An upstate New York couple accused of kidnapping two Amish girls planned on using them as slaves but let them go because they were scared of being caught, investigators told the Associated Press on Thursday.

Stephen Howells Jr. and Nicole Vaisey were arrested last week after kidnapping a 7-year-old girl and her 12-year-old sister from their family's vegetable stand on a farm in Oswegatchie, St. Lawrence County.  

The couple came across the sisters when they drove up to the farm's vegetable stand, where the girls would regularly tend to customers.

Vaisey, 25, told investigators she and her boyfriend lured the girls to their car by promising they could pet a dog before shoving them inside, St. Lawrence County Sheriff's Sergeant Brooks Bigwarfe told the AP.

Once they abducted the girls, the couple shackled them and intended to use them as slaves, Bigwarfe said. But they released the sisters about 24 hours later once news of the kidnapping spread.

The sisters were sexually abused during the time they were taken Aug. 13 and found the next day by a good Samaritan in Richville, District Attorney Mary Rain told the AP. Richville lies less than 20 miles from the girls' farm in Oswegatchie.

Bradford Riendeau, Vaisey's defense attorney, said her 39-year-old boyfriend dominated Vaisey and that she was his slave.

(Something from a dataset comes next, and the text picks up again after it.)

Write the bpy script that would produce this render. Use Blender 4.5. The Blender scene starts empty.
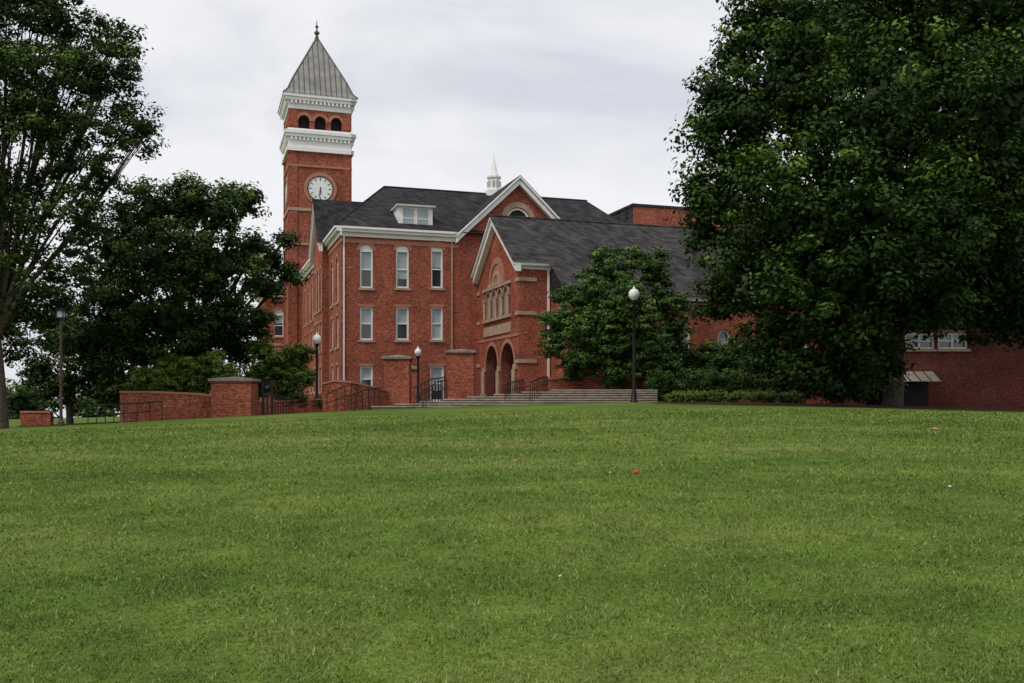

"She was in a master-slave relationship," the attorney told the AP. "I believe she's not as culpable as he is."

Vaisey was held without bail after a judge ruled Thursday there was enough evidence to charge her with felony kidnapping. Howells waived his right to a hearing and is currently jailed.

The sisters, the youngest of 14 siblings, live in one of the largest Amish communities in New York, according to the AP. Their parents said Thursday the girls appear to be fine and that the farm stand is operating again.